If asked directly about some concrete things and who these people with an omnipotent control of northern Kosovo were, the locals usually say “they”, “him”, or “the structures” (I was struggling not to write the words in inverted commas with capital letters, given the almost divine and supposedly untouchable status they/him enjoy). The local Serbs preferred not to mention the name of the local strongman with close ties to the elites in Belgrade, although they were confident that no serious business – legal or illegal – was not OK-ayed by him.
Practical implications for a life of Nebojša
The name Nebojša is used deliberately in this text for a person from the north of Kosovo who “should not be afraid of” (literal translation of the name), but is not related to a specific person. However, we will see in the remainder of this text that Nebojša these days is everything but fearless. Our interlocutors believed that the media, with a few exceptions that can be counted by the fingers on one hand, avoided reporting about some crucial things linked to previously mentioned ‘businesses’ and ‘the people’. As one of the interviewees said, ‘the journalists prefer not to talk about certain events as an act of self-censorship in order not to evoke reactions of ‘the structures’.
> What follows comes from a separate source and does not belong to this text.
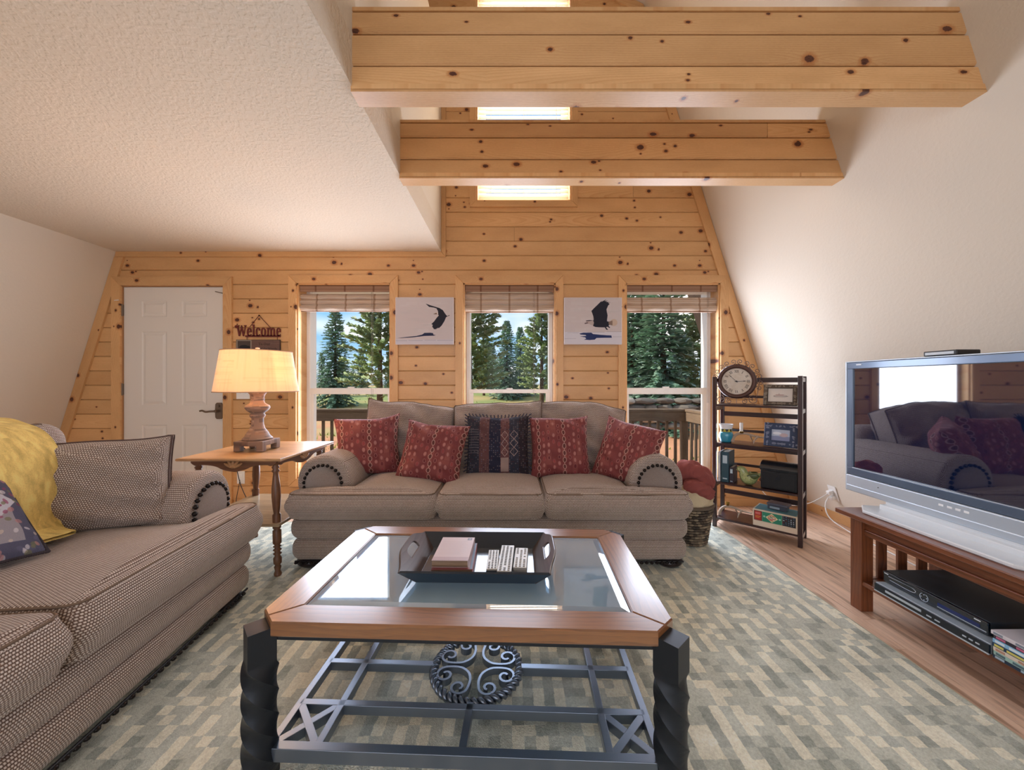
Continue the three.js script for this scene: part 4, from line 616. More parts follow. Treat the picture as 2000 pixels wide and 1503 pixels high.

The burning of cars during the night – in July 2017 this has happened to Oliver Ivanović, too – is not anymore a surprise to anyone. Only a few days prior to the incident with Ivanović’s car, the vehicle of Dragiša Milović, a former mayor of Leposavić, was burnt. And so were many others. The premises of local media Kossev.info, who sometimes criticize the local powerholders, were attacked; the car and the office of Marko Jakšić, who used to be one of the most influential politicians in northern Kosovo and is now a vocal critic of both Belgrade and their local extensions, the ruling coalition Srpska lista, were burnt down in two different attacks.
The locals started to accept this kind of (in)security as a part of their everyday reality. The most worrying element is that the majority of such cases never reached an epilogue; the perpetrators in the small town of Mitrovica, with a lot of cameras around at public buildings and elsewhere, are rarely found. Unsurprisingly, the local Kosovo police – although the majority of them in the north of Kosovo are Serbs – cannot be trusted. Not due to the eventual lack of professionalism, but because of, as our interlocutors believe, the local ‘structures’ controlling the north of Kosovo, which effectively prevents state institutions to deal with serious cases. Or suggest them to stay away.
‘The structures’ allegedly control not only the police in the north of Kosovo, but also the current Serbian political nomenclature in Kosovo. According to our interlocutors, these ‘structures’ are controlled by a local businessman, who allegedly runs the most serious criminal activities in both Kosovo and Serbia, and in this regard also benefits from an excellent collaboration with Kosovo Albanian mafia. In this regards, Kosovo can jokingly still be considered as a part of Serbia, as our interviewees say, given the fact that all important public tenders in the north of Kosovo are won by the ‘structures’ who have close contacts with the elites from Belgrade.
And those who should have had the power and authority?
What is the role of the EU in these regards (do not forget that the EU, among others, launched EULEX, the most ambitious civilian mission so far, back in 2008)? Not much, except as the usual ‘strong condemnation of violence’. Though, the most worrying part of this puzzle is the fact that several people I had a chance to talk to (from EULEX, the EU Office in Kosovo and other international organizations) are relatively well-informed about this dire reality. Some of them even contributed to this research with providing their illustrations – off-the-record, of course. There is, however, not much that can be done, they claim, although they are co-responsible for the misfortunes of Kosovo, as international actors co-created them, or at least, if we are less critical, allowed for such development. There are too many things at stake for international organizations, their (lucrative) careers, and also the (supposed) stability of whole Kosovo (stabilitocracy), which goes at the expense of democratization, human rights and general feeling of security. And human lives, apparently.
To me, Ivanović seemed one of rare examples of the Kosovo Serb politicians, who did not have anger, resentment or fear in the voice, when talking about the Albanians and “the state of Kosovo” – not even after quite a few of rakija shots we have had on that sunny day in early March 2017. We met then for the last time in his Mitrovica apartment at Lole Ribara street, overlooking the plains of central Kosovo, as he was still under house arrest (EULEX verdict; officially, he was not allowed to have visits, but no one could have prevented his wife from receiving them …). Ivanović then said that “buena vista” from his apartment facing the direction of Prishtina symbolises his political opinion by arguing that the emotions of “his people” should be considered, though, but also that there is no other way but fighting for a better situation of his compatriots within an existing framework – no matter how fortunate or unfortunate it is for Kosovo Serbs. “There are some forces at work, who benefit tremendously from this power vacuum here in the north. And there are not many people around who dare to confront them.” Since 16 January 2018, there is one soul less in this fight. Most probably one of the strongest. And no matter how apocalyptic this sounds, the morning of the assassination awoke northern Kosovo to the reality many people have been aware of, but were long too afraid to admit it really existed – and in such a perverted form.